The numbers show that betting group William Hill is the most used by active Brit mobile punters using iPhone, with around 4.3 percent of them using at least one sports betting app.

38 percent of those iPhone gamblers prefer the William Hill app, with Paddy Power’s offering next at 32 percent, and bet365’s product third with 24 percent.

However, Onavo chief exec Guy Rosen qualifies that assessment by noting that punters may use several apps.

“There’s a lot of overlap: people are using a bunch of these apps rather than just sticking with one,” he told the newspaper.

“If you look at the users of bet365, 17 percent of them are also using Betfred, and 10 percent are also using Paddy Power.
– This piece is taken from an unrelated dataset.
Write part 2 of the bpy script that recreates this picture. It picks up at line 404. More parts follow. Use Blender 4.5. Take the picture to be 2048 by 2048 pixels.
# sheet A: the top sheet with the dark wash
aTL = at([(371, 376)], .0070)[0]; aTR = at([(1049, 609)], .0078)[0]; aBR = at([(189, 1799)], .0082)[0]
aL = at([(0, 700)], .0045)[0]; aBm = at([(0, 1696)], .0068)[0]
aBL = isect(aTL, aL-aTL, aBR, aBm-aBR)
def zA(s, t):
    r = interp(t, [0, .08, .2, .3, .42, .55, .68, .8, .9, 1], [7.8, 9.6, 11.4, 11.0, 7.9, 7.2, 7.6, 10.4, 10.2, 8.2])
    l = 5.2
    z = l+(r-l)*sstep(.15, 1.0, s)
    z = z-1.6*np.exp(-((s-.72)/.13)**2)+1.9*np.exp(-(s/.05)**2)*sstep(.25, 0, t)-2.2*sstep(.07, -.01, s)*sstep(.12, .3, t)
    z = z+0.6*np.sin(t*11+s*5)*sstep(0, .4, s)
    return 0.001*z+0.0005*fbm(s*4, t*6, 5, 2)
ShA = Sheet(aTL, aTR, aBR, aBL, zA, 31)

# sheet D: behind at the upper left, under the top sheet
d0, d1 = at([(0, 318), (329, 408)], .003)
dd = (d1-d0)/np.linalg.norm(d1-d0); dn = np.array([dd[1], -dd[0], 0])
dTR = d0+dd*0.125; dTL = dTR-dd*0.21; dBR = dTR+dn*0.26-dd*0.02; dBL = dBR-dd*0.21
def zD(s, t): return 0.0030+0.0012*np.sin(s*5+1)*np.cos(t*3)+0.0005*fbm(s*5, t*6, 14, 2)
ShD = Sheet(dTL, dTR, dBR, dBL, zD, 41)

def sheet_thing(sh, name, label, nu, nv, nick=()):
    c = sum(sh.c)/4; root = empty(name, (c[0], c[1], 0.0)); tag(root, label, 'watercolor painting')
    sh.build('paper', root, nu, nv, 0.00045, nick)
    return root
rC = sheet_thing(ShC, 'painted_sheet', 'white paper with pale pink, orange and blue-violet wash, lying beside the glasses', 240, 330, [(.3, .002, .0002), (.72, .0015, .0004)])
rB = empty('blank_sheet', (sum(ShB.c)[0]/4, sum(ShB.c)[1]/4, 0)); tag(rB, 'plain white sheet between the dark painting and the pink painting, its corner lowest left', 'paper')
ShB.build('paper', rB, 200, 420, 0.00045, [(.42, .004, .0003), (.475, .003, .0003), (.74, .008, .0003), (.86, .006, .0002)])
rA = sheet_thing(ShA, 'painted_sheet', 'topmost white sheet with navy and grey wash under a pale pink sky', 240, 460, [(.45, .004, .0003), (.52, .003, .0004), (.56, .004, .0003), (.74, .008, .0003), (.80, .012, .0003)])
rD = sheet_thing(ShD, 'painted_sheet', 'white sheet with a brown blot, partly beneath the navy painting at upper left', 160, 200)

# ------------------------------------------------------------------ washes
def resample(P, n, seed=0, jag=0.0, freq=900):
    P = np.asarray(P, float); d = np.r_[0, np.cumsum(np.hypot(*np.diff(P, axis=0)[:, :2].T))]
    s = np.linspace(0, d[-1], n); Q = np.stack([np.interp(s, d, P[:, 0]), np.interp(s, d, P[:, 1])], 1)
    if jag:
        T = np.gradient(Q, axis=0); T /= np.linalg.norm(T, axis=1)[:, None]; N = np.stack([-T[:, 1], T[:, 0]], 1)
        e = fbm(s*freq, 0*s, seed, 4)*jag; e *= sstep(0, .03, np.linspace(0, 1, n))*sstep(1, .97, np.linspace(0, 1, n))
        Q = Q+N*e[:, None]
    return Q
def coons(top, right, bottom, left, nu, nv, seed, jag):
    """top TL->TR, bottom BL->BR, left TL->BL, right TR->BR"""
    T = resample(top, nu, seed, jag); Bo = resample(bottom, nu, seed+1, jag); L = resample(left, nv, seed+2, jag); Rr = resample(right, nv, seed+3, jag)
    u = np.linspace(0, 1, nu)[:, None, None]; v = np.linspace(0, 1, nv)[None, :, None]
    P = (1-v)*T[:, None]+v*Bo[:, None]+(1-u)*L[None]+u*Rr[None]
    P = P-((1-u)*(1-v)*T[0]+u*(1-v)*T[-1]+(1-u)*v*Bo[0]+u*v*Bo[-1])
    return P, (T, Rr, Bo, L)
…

Or if you look at William Hill, 10 percent are also using bet365. There’s a lot of interplay between these.”

Rosen says his company analysed data from usage of its Onavo Count and Extend apps, which help people monitor their data usage.

It found that bet365 is the most engaging sports betting app in the UK, with people using it on an average of 5.6 days every month, compared to 4.1 days for William Hill and 3.3 days for Paddy Power.

The Guardian reports that at the beginning of the year comScore estimated there were 8.65 million active iPhone users in the UK. If that figure has stayed constant, based on Onavo’s 4.3 percent figure, it would mean around 372,000 Brits are using sports betting apps regularly on their iPhones.

The UK mobile gambling market is one of the most established in the world, and Rosen believes that other nations are monitoring its progress to better inform their own efforts in the field, especially in the US should legal and political obstacles be lifted.

Onavo’s Insights service has been developed to help developers and brands understand which apps are being actively used on iOS and Android, rather than just downloaded.

“It’s all about the active users,” Rosen says. “That’s the key thing that has become the metric that matters, and the industry is waking up to the fact that downloads don’t matter. They’re a vanity metric where you can fake your way in. What’s important is what apps are really sticking around.”